Christian Berner (Schleiermacher et la question de la traduction) (pp. 51-68) se penche sur l’analyse du texte de la conférence « Des différentes méthodes du traduire » que Schleiermacher a prononcée le 24 juin 1813 à l’Académie Royale des Sciences de Berlin. Berner met en valeur l’originalité de la pensée traductologique du philosophe, ce qui réside dans l’application des principes de son herméneutique, son éthique et sa dialectique.

La contribution d’Irène Kristeva (Jean Bollack, herméneutique critique et enjeux traductologiques) (pp. 69-83) est centrée sur la méthode de traduction découlant de l’herméneutique critique de Jean Bollack, dont elle met en avant la démarche interprétative et la nature archéologique.

Bahareh Ghanadzadeh Yazdi (Phénoménologie de la perception et traduction de la métaphore) (pp. 85-107) aborde la métaphore en la décrivant comme un mode de connaissance qui permet d’avoir accès à l’expérience de la subjectivité dans le langage. La traduction de la métaphore est analysée en revenant sur les positions de Georges Steiner, Henri Meschonnic, et de la sémioticienne et traductologue Magdalena Nowotna.

L’article d’Evangelos Kourdis (Roland Barthes et son argumentation dans la rhétorique de l’image. Une contribution philosophique au concept d’intersémioticité) (pp. 109-124) transpose le phénomène de l’ « intersémioticité » (p. 109) à l’étude de la traductologie en reprenant notamment les concepts de transposition, de reproduction, de synergie et d’intertextualité que Barthes prolonge dans ses essais sur le rapport texte-image.

Le deuxième volet du volume (Comment traduire l’argumentation philosophique ?) comprend cinq articles qui explorent les défis traductologiques posés par différentes argumentations philosophiques. D’après Frédéric Girard (Traductologie et argumentation philosophique au Japon) (pp. 127-160) l’argumentation philosophique au Japon mérite d’être abordée tout en considérant les systèmes de pensée japonais comme « la résultante de processus de translitération et de transposition de langues exogènes, le chinois et le sanskrit en premier lieu, en langue vernaculaire japonaise » (pp. 127-128). L’auteur revient sur la dimension culturelle de l’argumentation par le biais d’exemples tirés de notions abstraites propres au langage philosophique et religieux ayant été introduites dès le VIIe siècle du continent chinois, puis au XVIe siècle et au XIXe siècle de l’Occident.

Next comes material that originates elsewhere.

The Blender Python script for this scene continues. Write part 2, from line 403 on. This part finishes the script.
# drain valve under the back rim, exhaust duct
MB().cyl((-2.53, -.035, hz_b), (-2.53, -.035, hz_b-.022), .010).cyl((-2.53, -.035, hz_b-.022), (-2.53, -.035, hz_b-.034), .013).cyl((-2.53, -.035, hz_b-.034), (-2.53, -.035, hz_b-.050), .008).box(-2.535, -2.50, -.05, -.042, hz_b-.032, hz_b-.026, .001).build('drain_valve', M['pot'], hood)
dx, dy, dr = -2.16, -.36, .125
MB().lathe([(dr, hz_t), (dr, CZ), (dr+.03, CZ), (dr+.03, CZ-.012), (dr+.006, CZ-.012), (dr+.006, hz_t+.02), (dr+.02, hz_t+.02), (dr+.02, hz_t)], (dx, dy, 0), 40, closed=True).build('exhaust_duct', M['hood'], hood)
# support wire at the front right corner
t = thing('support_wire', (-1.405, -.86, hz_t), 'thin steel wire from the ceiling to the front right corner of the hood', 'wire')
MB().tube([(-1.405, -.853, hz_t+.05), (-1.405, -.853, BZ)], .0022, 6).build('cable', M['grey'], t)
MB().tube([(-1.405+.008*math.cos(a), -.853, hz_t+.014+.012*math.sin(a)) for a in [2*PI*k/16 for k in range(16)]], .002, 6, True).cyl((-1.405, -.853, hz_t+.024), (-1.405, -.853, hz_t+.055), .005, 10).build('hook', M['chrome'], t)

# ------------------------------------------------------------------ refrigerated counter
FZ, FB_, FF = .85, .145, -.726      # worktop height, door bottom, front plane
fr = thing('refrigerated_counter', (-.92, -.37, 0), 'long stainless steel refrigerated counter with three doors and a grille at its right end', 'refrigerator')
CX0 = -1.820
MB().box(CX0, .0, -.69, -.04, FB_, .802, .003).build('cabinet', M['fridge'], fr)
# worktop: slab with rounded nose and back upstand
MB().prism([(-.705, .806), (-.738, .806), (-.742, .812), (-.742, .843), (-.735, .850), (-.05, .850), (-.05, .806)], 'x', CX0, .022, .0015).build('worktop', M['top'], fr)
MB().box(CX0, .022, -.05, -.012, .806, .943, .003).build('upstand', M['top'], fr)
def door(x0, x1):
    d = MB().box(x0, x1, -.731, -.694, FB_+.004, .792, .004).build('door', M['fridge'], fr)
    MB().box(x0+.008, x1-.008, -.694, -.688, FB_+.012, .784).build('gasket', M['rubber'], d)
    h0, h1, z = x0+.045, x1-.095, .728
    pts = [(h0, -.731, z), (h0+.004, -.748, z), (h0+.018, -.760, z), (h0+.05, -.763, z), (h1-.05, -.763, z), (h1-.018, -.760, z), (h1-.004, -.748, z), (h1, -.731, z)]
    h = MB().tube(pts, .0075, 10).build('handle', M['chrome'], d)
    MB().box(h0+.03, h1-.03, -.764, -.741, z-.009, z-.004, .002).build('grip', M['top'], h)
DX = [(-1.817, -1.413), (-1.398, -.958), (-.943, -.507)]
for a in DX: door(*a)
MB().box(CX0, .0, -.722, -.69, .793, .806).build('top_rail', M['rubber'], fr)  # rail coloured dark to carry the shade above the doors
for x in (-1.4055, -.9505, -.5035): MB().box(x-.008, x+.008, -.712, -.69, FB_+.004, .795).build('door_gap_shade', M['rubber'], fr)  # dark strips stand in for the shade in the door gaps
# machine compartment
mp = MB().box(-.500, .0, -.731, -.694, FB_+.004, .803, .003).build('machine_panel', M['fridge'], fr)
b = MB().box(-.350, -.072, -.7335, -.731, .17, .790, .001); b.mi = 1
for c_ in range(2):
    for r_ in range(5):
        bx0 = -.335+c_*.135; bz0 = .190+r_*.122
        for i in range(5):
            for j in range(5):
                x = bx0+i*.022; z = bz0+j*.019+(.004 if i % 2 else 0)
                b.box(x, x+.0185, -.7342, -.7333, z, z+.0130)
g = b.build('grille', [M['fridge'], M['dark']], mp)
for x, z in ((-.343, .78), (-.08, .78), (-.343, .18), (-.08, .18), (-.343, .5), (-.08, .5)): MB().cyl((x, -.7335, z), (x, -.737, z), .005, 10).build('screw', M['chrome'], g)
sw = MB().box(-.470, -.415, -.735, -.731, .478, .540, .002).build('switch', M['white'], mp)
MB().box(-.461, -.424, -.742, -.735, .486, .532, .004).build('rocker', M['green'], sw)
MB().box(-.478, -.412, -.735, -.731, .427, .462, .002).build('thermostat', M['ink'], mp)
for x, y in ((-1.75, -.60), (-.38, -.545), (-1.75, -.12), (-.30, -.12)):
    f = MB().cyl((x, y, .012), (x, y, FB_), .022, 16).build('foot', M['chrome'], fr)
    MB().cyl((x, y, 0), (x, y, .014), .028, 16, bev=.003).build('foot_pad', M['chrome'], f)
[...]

Le propos de l’étude de Magdalena Nowotna (La prégnance, l’idée phare de Maurice Merleau-Ponty et sa traduction polonaise) (pp. 161-170) est de situer la traduction d’un système philosophique dans un texte littéraire, et ce dans le but de montrer que la connaissance approfondie de la philosophie d’un auteur est le moyen indispensable au « discernement de l’essentiel » (p.162) en traduction, sur les plans terminologique et phraséologique.

L’article de Françoise Wuilmart (Traduire le langage de l’Espérance. À l’exemple du Prinzip Hoffnung de Ernst Bloch) (pp. 171-190) vise à mettre en relation une pensée avec un style d’écriture, en soulignant que les opérations de rédaction et de traduction constituent un acte de franchissement accompli par le biais de choix terminologiques précis, voire néologiques.

David Elder (Transcrire et traduire l’argumentaire chez Paul Valéry) (pp. 191-220) met en lumière le fonctionnement de l’argumentaire qui caractérise les Cahiers et les Œuvres de Paul Valéry. L’objectif de cette analyse est de montrer la nécessité de faire appel aux notions clés de résonance, de saillance, de prégnance, de consistance et de combinatoire en tant qu’outils d’aide pour la traduction de l’argumentaire chez Valéry.

Pour conclure, Louis Watier (De la légitimation philosophique aux spectres du prélogicisme. La pensée nahuatl en traduction) (pp. 221-230) développe une réflexion autour des stratégies de traduction adoptées par les commentateurs de la philosophie nahuatl. Cette philosophie, s’inscrivant dans la défense de la culture nahuatl, se déploie dans un travail de légitimation de cette culture indigène et notamment de sa pensée, tout en mettant en évidence le pouvoir figuratif du langage.